Kuralsız ve güvencesiz çalışma ortak bir sorundur

 

- Yaşanan iş cinayetlerine karşı, emek ve meslek örgütleri başta olmak üzere, konunun muhatabı olan toplumsal muhalefet özneleriyle birlikte nasıl bir mücadele hattı örülmelidir? Bu mücadele hangi araç ve taleplerle yürütülmelidir?

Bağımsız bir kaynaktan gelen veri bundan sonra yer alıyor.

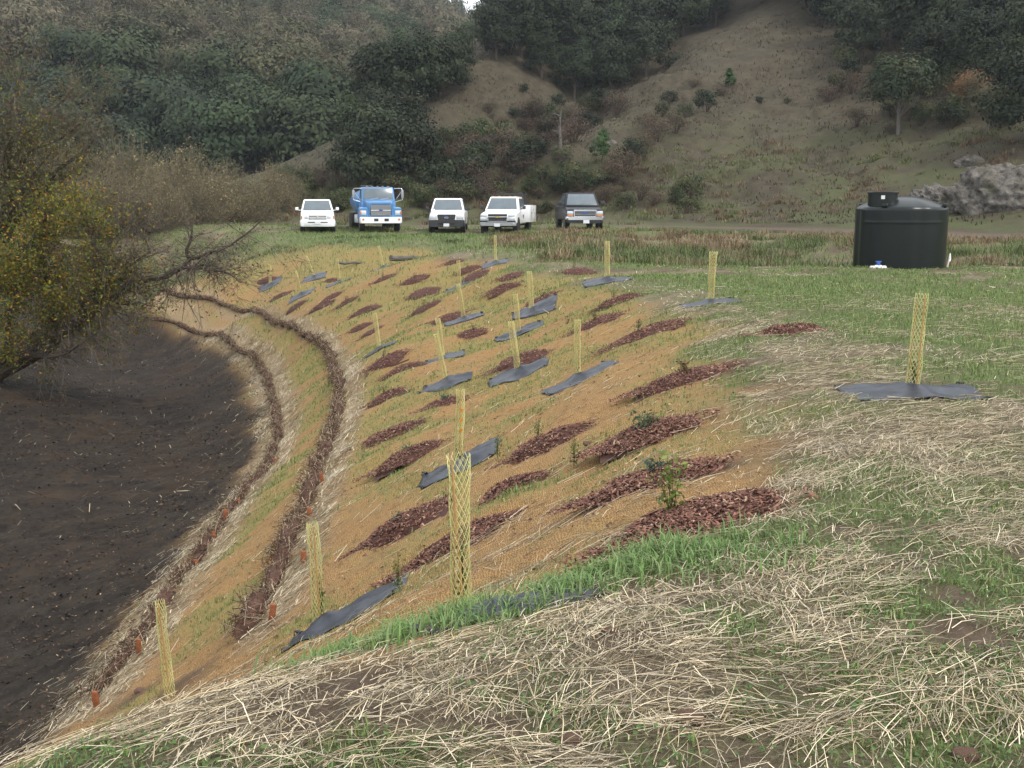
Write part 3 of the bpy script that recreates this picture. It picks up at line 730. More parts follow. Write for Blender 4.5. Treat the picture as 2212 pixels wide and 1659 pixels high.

- Kuralsız ve güvencesiz çalışma koşulları ile iş cinayetleri işçi sınıfının tamamını kesen ortak bir sorundur. Toplam bir değerlendirme yapacak olursak; bugün işçi sınıfının güveneceği bir sendikal yapı yok. Sendikaların tepesine bürokrasi egemen olmuş durumda. Maden işçilerinin sendikası GMİS’in işçi ölümlerinde sendika binasında mevlüt okutma dışında yaptığı bir iş yok. Tersanelerde kadrolu işçilerin örgütlü olduğu Dok Gemi-İş Sendikası’nın gerçekleşen iş cinayetleri karşısında yaptığı tek bir açıklama, tek bir tepki yok! Tersanelerdeki bir diğer sendika olan Limter-İş Sendikası’nın tepesindeki anlayışın kronikleşmiş grupçu hastalığı, örgütlenme mücadelesini kısırlaştıran nedenlerden biridir. Meslek odalarının ve sendikaların bu konuda halen yapacakları çok fazla şey vardır. Yapılması gerekenin oldukça gerisindeler. Talepler bellidir. İşçi sağlığı ve güvenliği madem işçiyi sosyal, bedensel ve ruhsal olarak koruma anlamı taşımakta o zaman aşağıda sayacağımız talepler uğruna mücadele emek ve meslek örgütleriyle birlikte yapılmalıdır.

* Taşeronluk sistemi tümden kaldırılsın, bütün işçilere kadro hakkı!

* Ücretler arttırılsın, ana firma tarafından zamanında ödensin!

* Sigorta primleri ana firma tarafından ve gerçek ücret üzerinden yatırılsın!

* Sendikal örgütlenmenin önündeki engeller kaldırılsın!

* Her tersaneye ambulans, revir ve acil müdahale doktoru!

* GİSBİR Hastanesi kapatılsın, Tuzla Devlet Hastanesi’nin kapasitesi genişletilsin, tam donanımlı hale getirilsin!

* İşçi katili tersane patronu ve taşeronlar tutuklanıp yargılansın!

Bu talepler ekseninde emek ve meslek örgütleri, devrimci kurumlar bir araya gelmeli havzayı tek bir fabrika olarak algılayan bir bakışla çalışmalara başlamalıdır. Uluslararası alanda nasılki “Şikago mezbahaneleri” ve Güney Afrika elmas madenlerindeki çalışma şartlarındaki vahşetin yarattığı tablo kitlesel bir mücadeleyi doğurmuşsa Tuzla tersanelerinde de yaratmıştır, yaratacaktır.